責任感や自分よりもみんなのために動くヒーロー像というのはどの世界でも基本的な定型で、ここにゴールを置いたのは、MCU版のタイトルを借りるなら「ホームカミング」と言ったところであろう。
ヒーロー像としてのゴールはよく言われるところに帰着したが、本作における「ピーター・パーカー」の物語の終着点は、死に際のグウェンとの約束をおそらく破るのだろうというところにたどり着いた。
命をかけて未知の生物に挑み、命を落としたジョージとの「グウェンにもう近づくな」(町の秩序を守る抑止力が必要だから、お前はその使命を果たせ、そして愛する者を、私の娘を傷つけるようなことはするな)を破るであろう展開は賛否を巻き起こしそうな展開である。
人によっては、ピーター・パーカーだけが見た彼の死に際、そしてそのままヒーローとして約束を守り、使命を果たし、グウェンには会わないために葬儀に行かず、そのまま交友関係が切れていた方が良いエンドだと思うかもしれない。

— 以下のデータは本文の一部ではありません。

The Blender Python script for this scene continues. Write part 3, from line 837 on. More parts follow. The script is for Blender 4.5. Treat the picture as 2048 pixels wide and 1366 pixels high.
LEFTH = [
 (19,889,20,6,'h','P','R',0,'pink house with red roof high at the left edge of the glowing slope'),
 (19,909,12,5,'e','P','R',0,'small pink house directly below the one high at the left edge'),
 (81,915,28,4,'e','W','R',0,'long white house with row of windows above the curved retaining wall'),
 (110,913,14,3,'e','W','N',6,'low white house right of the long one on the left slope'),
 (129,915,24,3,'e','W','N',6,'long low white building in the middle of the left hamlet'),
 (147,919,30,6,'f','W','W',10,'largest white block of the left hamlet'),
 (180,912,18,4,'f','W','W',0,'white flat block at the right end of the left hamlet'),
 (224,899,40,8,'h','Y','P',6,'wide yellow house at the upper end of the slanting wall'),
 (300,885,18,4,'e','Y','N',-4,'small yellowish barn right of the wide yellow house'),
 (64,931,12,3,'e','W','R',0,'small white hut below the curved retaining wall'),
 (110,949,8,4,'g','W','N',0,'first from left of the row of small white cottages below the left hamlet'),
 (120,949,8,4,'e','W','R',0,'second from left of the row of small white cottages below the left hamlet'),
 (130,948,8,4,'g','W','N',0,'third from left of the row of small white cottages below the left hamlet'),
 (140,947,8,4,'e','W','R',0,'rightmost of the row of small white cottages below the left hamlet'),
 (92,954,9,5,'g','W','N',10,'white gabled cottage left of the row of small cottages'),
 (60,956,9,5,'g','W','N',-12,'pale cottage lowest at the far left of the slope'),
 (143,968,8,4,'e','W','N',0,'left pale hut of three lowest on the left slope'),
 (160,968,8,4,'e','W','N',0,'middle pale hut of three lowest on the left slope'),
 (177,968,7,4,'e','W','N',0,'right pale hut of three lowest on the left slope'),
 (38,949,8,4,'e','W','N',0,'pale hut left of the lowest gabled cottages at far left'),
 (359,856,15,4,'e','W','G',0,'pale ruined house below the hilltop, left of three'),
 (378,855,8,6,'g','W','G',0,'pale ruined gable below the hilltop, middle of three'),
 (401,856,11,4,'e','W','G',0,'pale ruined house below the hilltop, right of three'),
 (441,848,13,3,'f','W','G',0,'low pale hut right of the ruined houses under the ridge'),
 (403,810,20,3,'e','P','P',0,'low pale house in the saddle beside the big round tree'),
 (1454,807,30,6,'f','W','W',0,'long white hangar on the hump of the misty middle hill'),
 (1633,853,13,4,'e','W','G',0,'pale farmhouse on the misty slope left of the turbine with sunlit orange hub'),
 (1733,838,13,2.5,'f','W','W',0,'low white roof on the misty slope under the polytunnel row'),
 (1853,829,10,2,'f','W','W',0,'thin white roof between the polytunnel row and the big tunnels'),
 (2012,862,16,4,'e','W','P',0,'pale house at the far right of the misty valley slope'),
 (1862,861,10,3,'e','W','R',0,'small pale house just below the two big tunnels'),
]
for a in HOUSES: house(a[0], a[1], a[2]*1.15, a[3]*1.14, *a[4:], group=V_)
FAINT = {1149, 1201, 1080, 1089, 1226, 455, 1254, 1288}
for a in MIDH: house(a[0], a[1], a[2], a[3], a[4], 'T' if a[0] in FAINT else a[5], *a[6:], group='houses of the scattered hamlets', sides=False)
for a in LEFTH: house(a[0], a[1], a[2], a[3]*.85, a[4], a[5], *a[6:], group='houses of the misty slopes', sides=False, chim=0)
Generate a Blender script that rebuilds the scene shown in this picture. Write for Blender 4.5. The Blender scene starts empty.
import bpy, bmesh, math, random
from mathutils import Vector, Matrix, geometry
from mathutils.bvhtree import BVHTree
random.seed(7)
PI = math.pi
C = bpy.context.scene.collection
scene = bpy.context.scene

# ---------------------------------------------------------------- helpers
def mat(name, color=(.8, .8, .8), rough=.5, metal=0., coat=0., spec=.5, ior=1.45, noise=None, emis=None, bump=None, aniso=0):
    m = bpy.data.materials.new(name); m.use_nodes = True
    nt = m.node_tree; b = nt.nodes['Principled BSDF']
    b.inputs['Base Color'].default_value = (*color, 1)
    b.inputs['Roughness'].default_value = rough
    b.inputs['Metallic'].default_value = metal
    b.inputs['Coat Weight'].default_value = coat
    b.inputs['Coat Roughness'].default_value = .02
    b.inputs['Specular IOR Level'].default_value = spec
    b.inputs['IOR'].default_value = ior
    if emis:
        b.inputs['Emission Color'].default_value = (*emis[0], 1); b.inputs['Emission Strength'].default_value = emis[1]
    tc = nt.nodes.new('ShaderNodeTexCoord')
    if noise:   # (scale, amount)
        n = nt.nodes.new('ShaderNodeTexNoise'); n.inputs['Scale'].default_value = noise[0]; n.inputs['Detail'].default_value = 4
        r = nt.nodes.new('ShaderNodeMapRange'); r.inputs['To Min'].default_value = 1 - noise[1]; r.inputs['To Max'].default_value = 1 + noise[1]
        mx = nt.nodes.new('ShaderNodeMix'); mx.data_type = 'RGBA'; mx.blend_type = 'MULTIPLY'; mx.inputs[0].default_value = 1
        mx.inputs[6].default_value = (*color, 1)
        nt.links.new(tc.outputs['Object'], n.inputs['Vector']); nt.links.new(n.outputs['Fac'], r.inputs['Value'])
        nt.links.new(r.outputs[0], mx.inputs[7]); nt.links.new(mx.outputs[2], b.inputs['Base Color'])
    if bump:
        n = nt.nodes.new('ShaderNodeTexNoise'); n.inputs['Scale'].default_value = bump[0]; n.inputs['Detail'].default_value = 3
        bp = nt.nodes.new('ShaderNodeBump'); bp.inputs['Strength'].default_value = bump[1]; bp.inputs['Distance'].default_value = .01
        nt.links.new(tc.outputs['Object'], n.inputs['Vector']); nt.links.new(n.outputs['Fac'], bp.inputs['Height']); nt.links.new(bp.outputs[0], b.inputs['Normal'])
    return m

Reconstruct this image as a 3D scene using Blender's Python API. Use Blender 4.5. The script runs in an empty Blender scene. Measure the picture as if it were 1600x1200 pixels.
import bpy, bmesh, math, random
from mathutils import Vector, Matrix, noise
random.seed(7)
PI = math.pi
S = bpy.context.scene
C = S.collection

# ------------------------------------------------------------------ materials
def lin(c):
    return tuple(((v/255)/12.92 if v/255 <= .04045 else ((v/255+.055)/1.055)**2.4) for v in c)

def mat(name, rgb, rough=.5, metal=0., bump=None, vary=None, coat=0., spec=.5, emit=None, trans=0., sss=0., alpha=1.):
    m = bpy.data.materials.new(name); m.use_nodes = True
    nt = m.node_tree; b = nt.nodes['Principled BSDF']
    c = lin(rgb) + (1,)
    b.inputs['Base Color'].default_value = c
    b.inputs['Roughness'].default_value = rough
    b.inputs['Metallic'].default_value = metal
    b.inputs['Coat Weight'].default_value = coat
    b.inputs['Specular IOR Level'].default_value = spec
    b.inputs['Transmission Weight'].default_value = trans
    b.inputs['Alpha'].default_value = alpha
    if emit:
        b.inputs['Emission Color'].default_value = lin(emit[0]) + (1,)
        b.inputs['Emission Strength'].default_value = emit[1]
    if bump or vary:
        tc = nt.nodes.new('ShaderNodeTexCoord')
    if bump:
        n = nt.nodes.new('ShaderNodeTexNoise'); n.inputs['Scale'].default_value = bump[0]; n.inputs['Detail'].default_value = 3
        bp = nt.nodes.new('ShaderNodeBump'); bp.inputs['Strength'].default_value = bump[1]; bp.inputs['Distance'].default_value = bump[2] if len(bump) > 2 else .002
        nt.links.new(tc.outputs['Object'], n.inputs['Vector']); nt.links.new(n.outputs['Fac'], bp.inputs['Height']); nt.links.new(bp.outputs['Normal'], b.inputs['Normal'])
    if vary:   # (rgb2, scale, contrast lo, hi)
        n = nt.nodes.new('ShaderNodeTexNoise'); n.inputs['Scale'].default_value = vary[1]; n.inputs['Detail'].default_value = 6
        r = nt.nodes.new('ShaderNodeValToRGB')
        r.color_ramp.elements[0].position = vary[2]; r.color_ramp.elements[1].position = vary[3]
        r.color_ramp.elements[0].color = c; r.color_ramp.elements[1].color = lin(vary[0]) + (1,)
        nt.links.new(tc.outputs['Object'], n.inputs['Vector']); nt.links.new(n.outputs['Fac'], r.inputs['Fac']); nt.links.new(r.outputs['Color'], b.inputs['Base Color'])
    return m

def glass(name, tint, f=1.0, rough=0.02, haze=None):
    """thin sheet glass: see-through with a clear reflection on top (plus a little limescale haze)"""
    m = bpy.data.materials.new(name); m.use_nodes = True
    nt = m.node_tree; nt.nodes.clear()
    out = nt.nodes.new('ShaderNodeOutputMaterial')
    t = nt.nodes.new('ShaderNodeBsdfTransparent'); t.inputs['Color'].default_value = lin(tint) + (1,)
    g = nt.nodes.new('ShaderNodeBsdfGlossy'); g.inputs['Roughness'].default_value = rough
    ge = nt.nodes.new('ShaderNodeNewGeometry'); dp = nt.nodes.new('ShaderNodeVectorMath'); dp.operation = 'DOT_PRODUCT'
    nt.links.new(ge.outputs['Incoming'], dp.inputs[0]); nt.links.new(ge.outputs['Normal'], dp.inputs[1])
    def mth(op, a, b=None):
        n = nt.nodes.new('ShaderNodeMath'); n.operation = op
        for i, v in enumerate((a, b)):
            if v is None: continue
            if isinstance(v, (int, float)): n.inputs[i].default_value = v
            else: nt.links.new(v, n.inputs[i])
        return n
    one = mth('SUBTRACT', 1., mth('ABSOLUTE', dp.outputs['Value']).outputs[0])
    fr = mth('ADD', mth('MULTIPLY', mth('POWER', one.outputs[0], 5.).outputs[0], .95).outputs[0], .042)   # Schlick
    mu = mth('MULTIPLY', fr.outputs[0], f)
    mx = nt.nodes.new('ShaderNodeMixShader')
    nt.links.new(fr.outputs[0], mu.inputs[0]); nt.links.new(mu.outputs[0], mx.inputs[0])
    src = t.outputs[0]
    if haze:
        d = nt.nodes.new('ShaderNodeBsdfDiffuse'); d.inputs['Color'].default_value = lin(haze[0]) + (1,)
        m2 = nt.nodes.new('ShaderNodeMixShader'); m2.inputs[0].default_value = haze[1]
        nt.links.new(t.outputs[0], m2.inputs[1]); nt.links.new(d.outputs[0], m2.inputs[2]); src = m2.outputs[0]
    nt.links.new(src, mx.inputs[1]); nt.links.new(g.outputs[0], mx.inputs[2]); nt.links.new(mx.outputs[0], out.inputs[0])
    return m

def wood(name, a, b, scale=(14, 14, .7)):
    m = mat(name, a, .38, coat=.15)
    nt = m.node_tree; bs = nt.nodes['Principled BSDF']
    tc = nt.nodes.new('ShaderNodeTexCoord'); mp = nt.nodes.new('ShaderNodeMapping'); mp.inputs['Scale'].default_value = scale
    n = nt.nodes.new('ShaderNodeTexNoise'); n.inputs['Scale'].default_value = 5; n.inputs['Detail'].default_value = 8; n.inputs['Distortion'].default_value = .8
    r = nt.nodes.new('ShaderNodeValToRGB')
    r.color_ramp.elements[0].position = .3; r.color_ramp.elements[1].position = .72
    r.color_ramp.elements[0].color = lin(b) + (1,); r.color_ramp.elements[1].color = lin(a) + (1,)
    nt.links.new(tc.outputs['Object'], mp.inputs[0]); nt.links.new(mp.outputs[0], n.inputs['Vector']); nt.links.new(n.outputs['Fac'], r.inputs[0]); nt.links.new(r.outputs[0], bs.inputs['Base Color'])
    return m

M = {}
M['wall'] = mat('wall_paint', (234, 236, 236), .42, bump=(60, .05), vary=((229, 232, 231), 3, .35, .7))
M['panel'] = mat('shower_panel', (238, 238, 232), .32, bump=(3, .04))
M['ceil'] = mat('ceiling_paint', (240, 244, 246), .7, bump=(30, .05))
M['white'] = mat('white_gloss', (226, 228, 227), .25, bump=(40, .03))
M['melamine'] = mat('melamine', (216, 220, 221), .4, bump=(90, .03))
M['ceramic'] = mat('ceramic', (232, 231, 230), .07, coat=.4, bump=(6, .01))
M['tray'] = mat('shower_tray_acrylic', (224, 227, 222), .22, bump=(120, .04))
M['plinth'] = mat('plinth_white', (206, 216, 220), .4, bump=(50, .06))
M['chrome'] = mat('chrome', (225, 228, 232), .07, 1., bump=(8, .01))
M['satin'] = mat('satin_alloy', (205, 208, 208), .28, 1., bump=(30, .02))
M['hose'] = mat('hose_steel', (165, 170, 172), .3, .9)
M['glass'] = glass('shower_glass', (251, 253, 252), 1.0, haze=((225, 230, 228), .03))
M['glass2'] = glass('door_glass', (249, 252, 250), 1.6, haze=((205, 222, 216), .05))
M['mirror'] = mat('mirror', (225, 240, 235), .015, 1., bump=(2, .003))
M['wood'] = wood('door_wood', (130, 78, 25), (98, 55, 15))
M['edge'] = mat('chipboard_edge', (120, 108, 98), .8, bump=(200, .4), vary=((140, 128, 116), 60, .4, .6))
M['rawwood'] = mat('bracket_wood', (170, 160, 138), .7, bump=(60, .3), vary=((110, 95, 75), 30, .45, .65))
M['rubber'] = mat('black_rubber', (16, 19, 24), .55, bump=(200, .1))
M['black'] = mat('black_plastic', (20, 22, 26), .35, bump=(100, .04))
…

だが私は(アメコミの定型的なヒーロー像は知らないが、日本のヒーロー像を植え付けられてきた身として)、葬儀には行かなかったが、結局約束を破るという、高校生らしい意志の一貫性のなさ、ブレブレな心を見ることができ、新しいヒーローの「中の人」の在り方を見ることができて新鮮であった。
続編にも期待したい。
スタン・リーはおもろい、エマ・ストーンはかわいい。